Huawei AITO M5 EV for China – 80 kWh battery, up to 620 km range; single- or dual-motor; from RM186k –

Huawei has presented its first pure electric vehicle in the form of the Wenjie M5 EV, which will be sold through the company’s AITO sub-brand. The new model is essentially an all-electric version of the Wenjie M5 that made its debut last December, which itself is a modified and restyled version of the SF5 that Huawei co-developed with California-based EV maker Seres.

The AITO line-up previously featured just two models, the Wenjie M5 and the Wenjie M7, the latter being a large SUV that made its debut in July this year. Both are range-extended EVs with a 1.5 litre turbocharged four-cylinder petrol engine acting as a generator to charge a 40-kWh ternary lithium-ion battery that powers single- or dual-motor setups.

Unlike its siblings, the Wenjie M5 EV does without the internal combustion engine entirely and gets a more substantial battery with an energy capacity of 80 kWh. Built on Huawei’s DriveONE platform, the base Standard Edition gets a rear-mounted electric motor rated at 272 PS (268 hp or 200 kW) and 360 Nm of torque, which is good for a 0-100 km/h time of 7.1 seconds.

The Standard Edition retails at 288,600 yuan (RM186,429) after subsidies, and is joined by the Performance Edition priced at 319,800 yuan (RM206,530). The premium nets you a dual-motor, all-wheel drive powertrain that is made up of a front electric motor with 224 PS (221 hp or 165 kW) and 315 Nm, while the rear motor serves up 272 PS (268 hp or 200 kW) and 360 Nm.

The added grunt means a reduced century sprint time of just 4.5 seconds, although this comes at the expense of range as the Performance Edition will do 552 km on a full charge – following the China Light-Duty Vehicle Test Cycle (CLTC) – while the Standard Edition can muster 620 km. Huawei’s Dynamic Adaptive Torque System (DATS) is included with both powertrains.

According to the company, both variants of the M5 EV will take 10.5 hours to get from a 10-90% state of charge (SOC) with an AC charger with a power output of 7 kW. There’s also support for DC fast charging that will get the battery from a 30-80% SOC in just 30 minutes with a charger capable of 100 kW. China uses the GB/T connector for AC and DC charging, which looks similar to the European Type 2, but with but with different pin configurations and signalling.

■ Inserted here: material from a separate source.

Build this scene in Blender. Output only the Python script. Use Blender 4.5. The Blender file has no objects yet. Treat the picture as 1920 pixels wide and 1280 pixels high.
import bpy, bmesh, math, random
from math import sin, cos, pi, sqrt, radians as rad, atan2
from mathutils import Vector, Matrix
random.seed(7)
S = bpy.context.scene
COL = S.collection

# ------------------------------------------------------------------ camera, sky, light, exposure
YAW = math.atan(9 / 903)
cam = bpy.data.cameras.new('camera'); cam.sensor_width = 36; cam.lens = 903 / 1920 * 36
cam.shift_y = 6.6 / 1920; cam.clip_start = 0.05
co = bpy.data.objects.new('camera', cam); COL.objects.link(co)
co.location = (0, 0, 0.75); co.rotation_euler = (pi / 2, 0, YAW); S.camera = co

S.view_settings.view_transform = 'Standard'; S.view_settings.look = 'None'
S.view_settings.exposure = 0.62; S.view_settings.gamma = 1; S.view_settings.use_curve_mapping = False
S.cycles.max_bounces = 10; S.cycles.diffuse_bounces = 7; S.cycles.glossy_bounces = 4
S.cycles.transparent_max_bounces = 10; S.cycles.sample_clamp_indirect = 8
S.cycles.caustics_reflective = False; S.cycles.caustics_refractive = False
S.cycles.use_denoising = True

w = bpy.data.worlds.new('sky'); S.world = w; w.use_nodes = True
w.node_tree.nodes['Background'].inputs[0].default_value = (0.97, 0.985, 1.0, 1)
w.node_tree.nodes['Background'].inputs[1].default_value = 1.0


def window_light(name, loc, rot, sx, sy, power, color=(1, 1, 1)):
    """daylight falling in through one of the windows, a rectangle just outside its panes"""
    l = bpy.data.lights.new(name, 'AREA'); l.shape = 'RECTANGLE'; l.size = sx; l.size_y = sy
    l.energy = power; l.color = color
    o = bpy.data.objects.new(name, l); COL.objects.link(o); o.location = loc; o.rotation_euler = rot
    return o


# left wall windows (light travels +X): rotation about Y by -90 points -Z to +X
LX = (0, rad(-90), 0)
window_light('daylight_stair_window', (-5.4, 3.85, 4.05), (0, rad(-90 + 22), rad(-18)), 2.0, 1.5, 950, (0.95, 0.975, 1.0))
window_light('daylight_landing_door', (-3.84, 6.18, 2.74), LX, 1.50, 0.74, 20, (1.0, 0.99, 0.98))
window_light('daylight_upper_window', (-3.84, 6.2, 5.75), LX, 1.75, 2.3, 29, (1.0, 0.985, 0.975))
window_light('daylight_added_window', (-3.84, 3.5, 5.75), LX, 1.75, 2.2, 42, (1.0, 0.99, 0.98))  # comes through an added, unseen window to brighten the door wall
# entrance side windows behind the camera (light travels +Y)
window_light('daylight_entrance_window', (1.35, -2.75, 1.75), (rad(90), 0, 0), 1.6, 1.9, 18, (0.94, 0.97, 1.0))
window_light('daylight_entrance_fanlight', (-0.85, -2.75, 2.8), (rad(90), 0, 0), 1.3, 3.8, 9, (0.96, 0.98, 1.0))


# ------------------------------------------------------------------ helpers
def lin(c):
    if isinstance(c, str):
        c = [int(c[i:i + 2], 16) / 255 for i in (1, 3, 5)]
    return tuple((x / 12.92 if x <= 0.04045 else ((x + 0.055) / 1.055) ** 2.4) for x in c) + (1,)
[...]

In terms of dimensions, the M5 EV is slightly longer than the range extended M5 with a length of 4,785 mm (+15 mm). It also has a slightly lower height of 1,620 mm (-5 mm) but retains the same width (1,930 mm) and wheelbase (2,880 mm).

As for styling, the M5 EV’s front grille is largely closed off since it doesn’t have an engine, and the vertical LED strips on the M5 are replaced with air curtains instead. Beyond these changes, the rest of the vehicle looks pretty much identical to its range-extended stablemate.

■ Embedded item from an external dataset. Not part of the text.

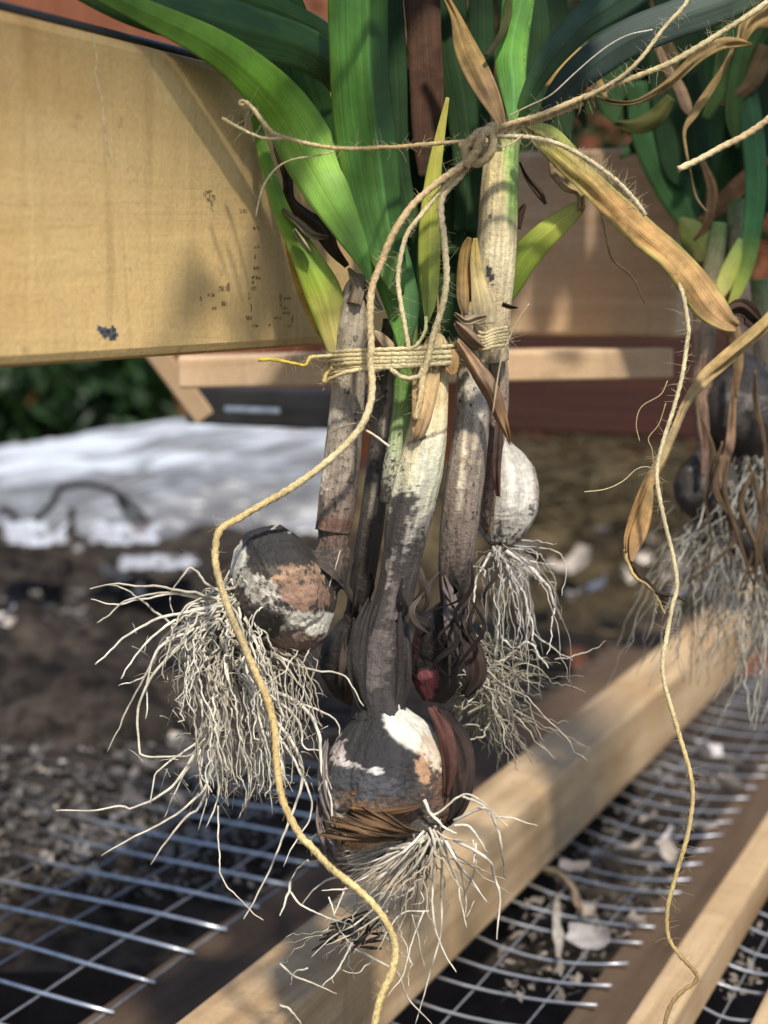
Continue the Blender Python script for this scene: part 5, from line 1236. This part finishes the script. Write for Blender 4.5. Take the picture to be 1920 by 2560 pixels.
# green leaves of that bundle
Lf(g2, A2, [(1440, -100, 60), (1520, 200, 56), (1590, 520, 52), (1612, 760, 48), (1600, 950, 44), (1570, 1120, 40), (1530, 1250, 26), (1490, 1340, 10)], [(0, (.03, .07, .02)), (.4, (.035, .09, .04)), (.75, (.05, .14, .05)), (.9, (.22, .28, .05)), (1, (.4, .38, .1))], .70, .69, fold=.4, n=60, mat=LEAFD)
Lf(g1, A2, [(1440, 1300, 10), (1470, 1230, 34), (1510, 1130, 34), (1540, 1030, 10)], [(0, (.45, .38, .12)), (.5, (.40, .42, .06)), (1, (.12, .2, .05))], .685, .69, fold=.3, n=30)
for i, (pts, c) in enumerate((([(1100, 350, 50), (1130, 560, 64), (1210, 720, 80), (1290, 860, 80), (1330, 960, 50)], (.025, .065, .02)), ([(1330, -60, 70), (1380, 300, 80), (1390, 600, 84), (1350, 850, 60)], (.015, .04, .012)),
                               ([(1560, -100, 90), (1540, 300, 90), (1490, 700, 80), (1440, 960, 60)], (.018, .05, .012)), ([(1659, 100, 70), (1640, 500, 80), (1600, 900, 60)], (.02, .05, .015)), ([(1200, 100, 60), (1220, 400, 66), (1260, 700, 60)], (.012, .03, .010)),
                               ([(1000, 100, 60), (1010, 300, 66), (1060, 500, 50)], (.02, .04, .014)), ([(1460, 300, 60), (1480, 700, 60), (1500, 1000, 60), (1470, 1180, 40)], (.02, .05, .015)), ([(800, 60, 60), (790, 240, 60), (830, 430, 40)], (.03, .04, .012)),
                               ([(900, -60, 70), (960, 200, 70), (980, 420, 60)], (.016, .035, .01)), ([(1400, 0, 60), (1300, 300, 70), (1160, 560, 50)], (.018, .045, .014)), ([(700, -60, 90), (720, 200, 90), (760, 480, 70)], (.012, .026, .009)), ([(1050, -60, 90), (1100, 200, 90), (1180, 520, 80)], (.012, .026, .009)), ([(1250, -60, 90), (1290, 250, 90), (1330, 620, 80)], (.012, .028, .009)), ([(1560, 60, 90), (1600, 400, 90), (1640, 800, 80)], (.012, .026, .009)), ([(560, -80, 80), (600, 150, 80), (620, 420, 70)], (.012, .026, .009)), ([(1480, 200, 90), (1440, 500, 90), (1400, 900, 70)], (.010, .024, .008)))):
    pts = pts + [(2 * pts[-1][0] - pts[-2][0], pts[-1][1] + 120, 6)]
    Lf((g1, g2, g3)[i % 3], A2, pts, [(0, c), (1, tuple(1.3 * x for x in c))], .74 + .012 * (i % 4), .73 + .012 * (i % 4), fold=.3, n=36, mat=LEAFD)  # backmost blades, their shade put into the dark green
for i, (pts, c, dr_) in enumerate((([(1420, -80, 30), (1480, 140, 44), (1460, 340, 40), (1390, 520, 20)], (.05, .09, .025), 0), ([(1659, 200, 40), (1600, 330, 44), (1500, 420, 30), (1430, 440, 10)], (.20, .13, .06), 1), ([(1659, 60, 50), (1560, 250, 50), (1520, 480, 44), (1540, 640, 20)], (.045, .085, .025), 0),
        ([(1380, 700, 14), (1420, 820, 26), (1400, 960, 20), (1340, 1040, 6)], (.16, .10, .05), 1), ([(1180, 120, 30), (1240, 260, 36), (1210, 400, 20)], (.10, .075, .03), 1), ([(1240, 420, 20), (1180, 500, 40), (1090, 540, 34), (1000, 530, 10)], (.10, .10, .03), 0))):
    Lf(g2, A2, pts, [(0, c), (1, tuple(.8 * q for q in c))], .69, .70, fold=.4, ruffle=.5, n=36, mat=DRY if dr_ else LEAFD, name=D_ if dr_ else "leaf", seed=i)
Lf(g1, A2, [(1280, 940, 10), (1330, 1000, 60), (1380, 1080, 70), (1410, 1120, 20)], [(0, (.08, .10, .015)), (.5, (.13, .15, .02)), (1, (.12, .12, .02))], .72, .72, fold=.2, n=30)
Lf(g3, A2, [(1659, 680, 20), (1560, 780, 40), (1460, 880, 40), (1370, 960, 20)], [(0, (.30, .16, .07)), (1, (.22, .11, .05))], .73, .73, mat=DRY, fold=.3, n=30, name=D_)
Lf(g3, A2, [(1170, 170, 14), (1230, 300, 22), (1280, 380, 26), (1310, 460, 24), (1330, 500, 6)], [(0, (.24, .15, .08)), (1, (.30, .20, .12))], .66, .66, mat=DRY, fold=.4, n=30, name=D_)
Lf(g3, A2, [(1515, 190, 6), (1470, 290, 12), (1400, 400, 18), (1340, 490, 18), (1300, 560, 8), (1305, 640, 6), (1325, 740, 4), (1350, 850, 5), (1400, 920, 3)], [(0, (.30, .20, .08)), (.4, (.42, .28, .12)), (1, (.25, .17, .08))], .62, .62, mat=DRY, fold=.5, n=60, name=D_)
Lf(gr, A2, [(930, 420, 8), (990, 440, 14), (1080, 440, 12), (1170, 400, 18), (1240, 350, 20), (1350, 250, 24), (1450, 190, 26), (1530, 180, 22), (1590, 190, 6)], [(0, (.26, .2, .1)), (.5, (.36, .25, .11)), (1, (.46, .31, .13))], .60, .60, mat=DRY, fold=.5, ruffle=.8, n=60, name=D_)
Lf(gr, A2, [(1540, 190, 14), (1580, 100, 40), (1640, 60, 60), (1690, 40, 60), (1740, 20, 40)], [(0, (.44, .30, .12)), (1, (.40, .27, .12))], .605, .60, mat=DRY, fold=.5, ruffle=1.4, n=40, name=D_, dirt=.12)
Lf(gr, A2, [(920, 330, 10), (940, 370, 16), (960, 420, 8)], [(0, (.44, .28, .09)), (1, (.4, .26, .1))], .62, .62, mat=DRY, fold=.3, n=20, name=D_)
Lf(gr, A2, [(650, 350, 20), (720, 320, 44), (800, 270, 40), (850, 200, 24)], [(0, (.30, .18, .05)), (.5, (.34, .22, .04)), (1, (.2, .16, .03))], .64, .65, fold=.3, n=30)
# thin dark rootlet dangling before the cross beam
root(gc, [A2(*p) + (.60,) for p in ((930, 840), (950, 960), (985, 1110), (1060, 1190), (1095, 1230), (1125, 1310))], .0006, (.09, .06, .03), n=40, wig=.5)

The interior is largely the same too, although the M5 EV gets a wireless charger capable of charging two phone simultaneously on the centre console. Other tech items include a 10.25-inch digital instrument cluster and a 15.6-inch touchscreen infotainment system, the latter powered by Harmony OS with plenty of connected features.

Equipment-wise, both variants come standard with a panoramic sunroof, LED exterior lighting, a 128-colour interior ambient lighting system, automatic climate control with a PM2.5 air filter, Nappa leather upholstery, a NFC card key, a 19-speaker sound system, six airbags and a full complement of safety and driver assistance systems (AEB, blind spot monitoring, adaptive cruise control with traffic jam assist, lane keep warning and assist). Wheels measures 19 inches on the base option and 20 inches on the range-topper.